= Given instruction =
Set down exactly the lines of the listing below, please, beginning with the first and ending with the line that holds "def WZ(py, Y): return W(X0, py, Y).z".

-- BEGIN Source excerpt --

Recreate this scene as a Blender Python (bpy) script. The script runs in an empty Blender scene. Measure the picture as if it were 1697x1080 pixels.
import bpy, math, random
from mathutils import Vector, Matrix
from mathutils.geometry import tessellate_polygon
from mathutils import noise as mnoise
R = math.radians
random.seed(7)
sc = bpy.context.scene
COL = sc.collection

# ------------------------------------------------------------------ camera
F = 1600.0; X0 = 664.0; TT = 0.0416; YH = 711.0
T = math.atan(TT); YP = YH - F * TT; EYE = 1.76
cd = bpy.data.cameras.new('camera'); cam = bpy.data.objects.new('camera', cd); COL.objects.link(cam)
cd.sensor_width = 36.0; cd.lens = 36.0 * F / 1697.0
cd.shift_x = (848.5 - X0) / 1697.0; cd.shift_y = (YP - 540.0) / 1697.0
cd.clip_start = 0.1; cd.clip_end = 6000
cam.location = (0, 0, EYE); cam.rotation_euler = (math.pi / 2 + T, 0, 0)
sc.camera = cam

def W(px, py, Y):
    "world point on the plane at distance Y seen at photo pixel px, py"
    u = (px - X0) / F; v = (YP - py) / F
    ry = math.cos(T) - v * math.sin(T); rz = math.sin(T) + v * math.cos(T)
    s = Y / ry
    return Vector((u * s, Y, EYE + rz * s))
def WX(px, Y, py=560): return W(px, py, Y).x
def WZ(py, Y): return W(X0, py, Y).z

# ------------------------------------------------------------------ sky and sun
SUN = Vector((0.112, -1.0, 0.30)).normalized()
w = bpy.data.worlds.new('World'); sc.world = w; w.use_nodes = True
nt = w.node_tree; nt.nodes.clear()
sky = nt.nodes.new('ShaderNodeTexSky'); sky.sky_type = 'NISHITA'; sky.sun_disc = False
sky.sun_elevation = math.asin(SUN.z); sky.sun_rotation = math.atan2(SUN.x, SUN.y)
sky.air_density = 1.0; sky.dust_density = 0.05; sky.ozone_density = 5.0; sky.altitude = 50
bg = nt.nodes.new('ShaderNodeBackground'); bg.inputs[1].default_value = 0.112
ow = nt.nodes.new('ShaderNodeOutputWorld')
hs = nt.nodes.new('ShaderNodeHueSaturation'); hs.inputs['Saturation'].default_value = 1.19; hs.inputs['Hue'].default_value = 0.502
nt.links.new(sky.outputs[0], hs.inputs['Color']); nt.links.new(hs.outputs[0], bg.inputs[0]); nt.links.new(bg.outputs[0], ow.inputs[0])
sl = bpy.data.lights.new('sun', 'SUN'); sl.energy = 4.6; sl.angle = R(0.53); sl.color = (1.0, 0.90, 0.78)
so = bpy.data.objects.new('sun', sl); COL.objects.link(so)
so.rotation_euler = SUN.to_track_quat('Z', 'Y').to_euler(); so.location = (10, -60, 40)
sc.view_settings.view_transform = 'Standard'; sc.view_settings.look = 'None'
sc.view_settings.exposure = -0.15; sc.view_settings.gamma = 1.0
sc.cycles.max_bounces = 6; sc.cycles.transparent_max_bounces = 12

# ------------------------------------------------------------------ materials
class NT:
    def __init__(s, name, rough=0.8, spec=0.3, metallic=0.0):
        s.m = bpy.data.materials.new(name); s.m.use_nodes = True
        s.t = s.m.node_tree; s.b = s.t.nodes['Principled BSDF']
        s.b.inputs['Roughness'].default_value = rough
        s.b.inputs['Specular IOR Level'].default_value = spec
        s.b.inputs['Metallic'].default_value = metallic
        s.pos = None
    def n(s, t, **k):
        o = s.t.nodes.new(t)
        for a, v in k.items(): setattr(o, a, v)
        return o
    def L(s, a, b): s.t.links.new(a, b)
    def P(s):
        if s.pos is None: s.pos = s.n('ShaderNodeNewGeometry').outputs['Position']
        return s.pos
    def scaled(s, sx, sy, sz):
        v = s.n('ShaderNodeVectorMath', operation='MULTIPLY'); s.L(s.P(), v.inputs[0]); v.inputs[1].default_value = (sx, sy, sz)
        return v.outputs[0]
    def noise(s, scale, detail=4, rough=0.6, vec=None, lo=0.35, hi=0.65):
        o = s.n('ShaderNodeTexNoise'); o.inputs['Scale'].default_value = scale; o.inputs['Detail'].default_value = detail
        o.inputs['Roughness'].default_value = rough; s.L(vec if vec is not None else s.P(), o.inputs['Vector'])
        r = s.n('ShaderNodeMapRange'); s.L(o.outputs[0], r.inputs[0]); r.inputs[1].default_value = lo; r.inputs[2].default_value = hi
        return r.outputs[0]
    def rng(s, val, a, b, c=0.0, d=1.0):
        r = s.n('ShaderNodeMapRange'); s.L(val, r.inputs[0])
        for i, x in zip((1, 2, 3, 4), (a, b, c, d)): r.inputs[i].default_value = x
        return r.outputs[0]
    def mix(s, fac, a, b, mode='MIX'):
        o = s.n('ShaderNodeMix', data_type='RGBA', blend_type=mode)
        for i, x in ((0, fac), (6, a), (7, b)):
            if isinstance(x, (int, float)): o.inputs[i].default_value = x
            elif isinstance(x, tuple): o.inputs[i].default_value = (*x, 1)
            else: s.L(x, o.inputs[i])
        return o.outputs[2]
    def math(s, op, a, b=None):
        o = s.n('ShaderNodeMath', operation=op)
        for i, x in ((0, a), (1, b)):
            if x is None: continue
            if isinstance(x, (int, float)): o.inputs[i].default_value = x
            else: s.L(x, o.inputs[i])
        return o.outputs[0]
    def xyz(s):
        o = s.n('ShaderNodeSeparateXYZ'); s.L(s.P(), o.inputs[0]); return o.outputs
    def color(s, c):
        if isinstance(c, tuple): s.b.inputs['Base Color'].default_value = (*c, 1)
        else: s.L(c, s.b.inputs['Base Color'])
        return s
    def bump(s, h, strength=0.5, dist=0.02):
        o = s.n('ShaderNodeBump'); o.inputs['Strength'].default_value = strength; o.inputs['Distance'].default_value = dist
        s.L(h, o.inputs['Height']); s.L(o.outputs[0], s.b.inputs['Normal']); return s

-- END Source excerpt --

= Written solution =
Recreate this scene as a Blender Python (bpy) script. The script runs in an empty Blender scene. Measure the picture as if it were 1697x1080 pixels.
import bpy, math, random
from mathutils import Vector, Matrix
from mathutils.geometry import tessellate_polygon
from mathutils import noise as mnoise
R = math.radians
random.seed(7)
sc = bpy.context.scene
COL = sc.collection

# ------------------------------------------------------------------ camera
F = 1600.0; X0 = 664.0; TT = 0.0416; YH = 711.0
T = math.atan(TT); YP = YH - F * TT; EYE = 1.76
cd = bpy.data.cameras.new('camera'); cam = bpy.data.objects.new('camera', cd); COL.objects.link(cam)
cd.sensor_width = 36.0; cd.lens = 36.0 * F / 1697.0
cd.shift_x = (848.5 - X0) / 1697.0; cd.shift_y = (YP - 540.0) / 1697.0
cd.clip_start = 0.1; cd.clip_end = 6000
cam.location = (0, 0, EYE); cam.rotation_euler = (math.pi / 2 + T, 0, 0)
sc.camera = cam

def W(px, py, Y):
    "world point on the plane at distance Y seen at photo pixel px, py"
    u = (px - X0) / F; v = (YP - py) / F
    ry = math.cos(T) - v * math.sin(T); rz = math.sin(T) + v * math.cos(T)
    s = Y / ry
    return Vector((u * s, Y, EYE + rz * s))
def WX(px, Y, py=560): return W(px, py, Y).x
def WZ(py, Y): return W(X0, py, Y).z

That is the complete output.